18. A crime in a detective story must never turn out to be an accident or a suicide. To end an odyssey of sleuthing with such an anti-climax is to play an unpardonable trick on the reader. If a book-buyer should demand his two dollars back on the ground that the crime was a fake, any court with a sense of justice would decide in his favor and add a stinging reprimand to the author who thus hoodwinked a trusting and kind-hearted reader.
19. The motives for all crimes in detective stories should be personal. International plottings and war politics belong in a different category of fiction—in secret-service tales, for instance. But a murder story must be kept gemütlich, so to speak. It must reflect the reader’s everyday experiences, and give him a certain outlet for his own repressed desires and emotions.
20. And (to give my Credo an even score of items) I herewith list a few of the devices which no self-respecting detective-story writer will now avail himself of. They have been employed too often, and are familiar to all true lovers of literary crime. To use them is a confession of the author’s ineptitude and lack of originality.
(a) Determining the identity of the culprit by comparing the butt of a cigarette left at the scene of the crime with the brand smoked by a suspect.

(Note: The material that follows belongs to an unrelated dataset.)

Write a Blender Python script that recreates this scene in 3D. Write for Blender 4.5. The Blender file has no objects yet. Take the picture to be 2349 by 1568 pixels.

(b) The bogus spiritualistic séance to frighten the culprit into giving himself away.
(c) Forged finger-prints.
(d) The dummy-figure alibi.
(e) The dog that does not bark and thereby reveals the fact that the intruder is familiar.
(f) The final pinning of the crime on a twin, or a relative who looks exactly like the suspected, but innocent, person.
(g) The hypodermic syringe and the knockout drops.
(h) The commission of the murder in a locked room after the police have actually broken in.
(i) The word-association test for guilt.
(j) The cipher, or code letter, which is eventually unravelled by the sleuth.